## STATED EXERCISE
Transcribe each record below word for word.

─── EXERCISE INPUTS

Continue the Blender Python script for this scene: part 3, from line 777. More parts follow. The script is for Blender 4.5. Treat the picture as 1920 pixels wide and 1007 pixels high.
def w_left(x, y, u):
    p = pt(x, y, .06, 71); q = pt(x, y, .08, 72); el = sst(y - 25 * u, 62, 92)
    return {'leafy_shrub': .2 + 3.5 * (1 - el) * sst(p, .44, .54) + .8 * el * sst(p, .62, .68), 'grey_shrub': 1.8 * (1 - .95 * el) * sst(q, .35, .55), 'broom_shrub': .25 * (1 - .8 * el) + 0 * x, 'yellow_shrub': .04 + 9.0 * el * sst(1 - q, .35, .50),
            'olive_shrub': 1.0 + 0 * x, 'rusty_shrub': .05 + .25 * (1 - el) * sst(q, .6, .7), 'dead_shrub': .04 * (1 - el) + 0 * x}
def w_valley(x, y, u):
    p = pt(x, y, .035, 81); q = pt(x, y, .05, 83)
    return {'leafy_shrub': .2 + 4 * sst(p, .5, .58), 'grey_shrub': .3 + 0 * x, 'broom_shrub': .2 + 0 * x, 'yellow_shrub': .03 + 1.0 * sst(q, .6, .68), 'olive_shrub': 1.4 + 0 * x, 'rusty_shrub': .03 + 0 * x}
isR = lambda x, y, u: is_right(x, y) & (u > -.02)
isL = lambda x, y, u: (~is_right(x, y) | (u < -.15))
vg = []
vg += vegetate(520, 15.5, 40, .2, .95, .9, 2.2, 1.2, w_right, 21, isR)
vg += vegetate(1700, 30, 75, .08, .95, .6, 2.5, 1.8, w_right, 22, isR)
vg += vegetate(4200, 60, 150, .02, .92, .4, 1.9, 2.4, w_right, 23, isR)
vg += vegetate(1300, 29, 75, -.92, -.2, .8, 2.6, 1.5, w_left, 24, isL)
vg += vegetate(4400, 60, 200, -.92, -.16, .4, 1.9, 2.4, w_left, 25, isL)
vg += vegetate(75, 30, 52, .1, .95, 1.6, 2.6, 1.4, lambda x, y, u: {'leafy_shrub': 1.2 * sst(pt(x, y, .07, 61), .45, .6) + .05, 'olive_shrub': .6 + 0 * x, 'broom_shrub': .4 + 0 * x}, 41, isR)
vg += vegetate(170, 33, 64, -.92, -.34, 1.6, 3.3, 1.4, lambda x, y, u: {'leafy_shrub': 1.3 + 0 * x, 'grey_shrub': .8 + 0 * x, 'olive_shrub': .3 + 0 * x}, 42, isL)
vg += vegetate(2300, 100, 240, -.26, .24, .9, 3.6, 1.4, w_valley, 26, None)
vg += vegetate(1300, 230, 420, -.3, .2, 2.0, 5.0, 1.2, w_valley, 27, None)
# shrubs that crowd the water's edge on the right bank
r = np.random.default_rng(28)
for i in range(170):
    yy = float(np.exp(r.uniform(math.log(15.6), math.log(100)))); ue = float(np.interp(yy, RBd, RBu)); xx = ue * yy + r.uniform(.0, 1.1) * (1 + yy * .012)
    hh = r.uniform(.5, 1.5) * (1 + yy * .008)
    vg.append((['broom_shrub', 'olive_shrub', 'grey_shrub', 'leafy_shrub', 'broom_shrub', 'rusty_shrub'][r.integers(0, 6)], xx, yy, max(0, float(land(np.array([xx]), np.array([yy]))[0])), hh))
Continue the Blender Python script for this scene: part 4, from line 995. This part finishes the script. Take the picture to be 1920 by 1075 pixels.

──────

## FINISHED TASK
Continue the Blender Python script for this scene: part 3, from line 777. More parts follow. The script is for Blender 4.5. Treat the picture as 1920 pixels wide and 1007 pixels high.
def w_left(x, y, u):
    p = pt(x, y, .06, 71); q = pt(x, y, .08, 72); el = sst(y - 25 * u, 62, 92)
    return {'leafy_shrub': .2 + 3.5 * (1 - el) * sst(p, .44, .54) + .8 * el * sst(p, .62, .68), 'grey_shrub': 1.8 * (1 - .95 * el) * sst(q, .35, .55), 'broom_shrub': .25 * (1 - .8 * el) + 0 * x, 'yellow_shrub': .04 + 9.0 * el * sst(1 - q, .35, .50),
            'olive_shrub': 1.0 + 0 * x, 'rusty_shrub': .05 + .25 * (1 - el) * sst(q, .6, .7), 'dead_shrub': .04 * (1 - el) + 0 * x}
def w_valley(x, y, u):
    p = pt(x, y, .035, 81); q = pt(x, y, .05, 83)
    return {'leafy_shrub': .2 + 4 * sst(p, .5, .58), 'grey_shrub': .3 + 0 * x, 'broom_shrub': .2 + 0 * x, 'yellow_shrub': .03 + 1.0 * sst(q, .6, .68), 'olive_shrub': 1.4 + 0 * x, 'rusty_shrub': .03 + 0 * x}
isR = lambda x, y, u: is_right(x, y) & (u > -.02)
isL = lambda x, y, u: (~is_right(x, y) | (u < -.15))
vg = []
vg += vegetate(520, 15.5, 40, .2, .95, .9, 2.2, 1.2, w_right, 21, isR)
vg += vegetate(1700, 30, 75, .08, .95, .6, 2.5, 1.8, w_right, 22, isR)
vg += vegetate(4200, 60, 150, .02, .92, .4, 1.9, 2.4, w_right, 23, isR)
vg += vegetate(1300, 29, 75, -.92, -.2, .8, 2.6, 1.5, w_left, 24, isL)
vg += vegetate(4400, 60, 200, -.92, -.16, .4, 1.9, 2.4, w_left, 25, isL)
vg += vegetate(75, 30, 52, .1, .95, 1.6, 2.6, 1.4, lambda x, y, u: {'leafy_shrub': 1.2 * sst(pt(x, y, .07, 61), .45, .6) + .05, 'olive_shrub': .6 + 0 * x, 'broom_shrub': .4 + 0 * x}, 41, isR)
vg += vegetate(170, 33, 64, -.92, -.34, 1.6, 3.3, 1.4, lambda x, y, u: {'leafy_shrub': 1.3 + 0 * x, 'grey_shrub': .8 + 0 * x, 'olive_shrub': .3 + 0 * x}, 42, isL)
vg += vegetate(2300, 100, 240, -.26, .24, .9, 3.6, 1.4, w_valley, 26, None)
vg += vegetate(1300, 230, 420, -.3, .2, 2.0, 5.0, 1.2, w_valley, 27, None)
# shrubs that crowd the water's edge on the right bank
r = np.random.default_rng(28)
for i in range(170):
    yy = float(np.exp(r.uniform(math.log(15.6), math.log(100)))); ue = float(np.interp(yy, RBd, RBu)); xx = ue * yy + r.uniform(.0, 1.1) * (1 + yy * .012)
    hh = r.uniform(.5, 1.5) * (1 + yy * .008)
    vg.append((['broom_shrub', 'olive_shrub', 'grey_shrub', 'leafy_shrub', 'broom_shrub', 'rusty_shrub'][r.integers(0, 6)], xx, yy, max(0, float(land(np.array([xx]), np.array([yy]))[0])), hh))
Continue the Blender Python script for this scene: part 4, from line 995. This part finishes the script. Take the picture to be 1920 by 1075 pixels.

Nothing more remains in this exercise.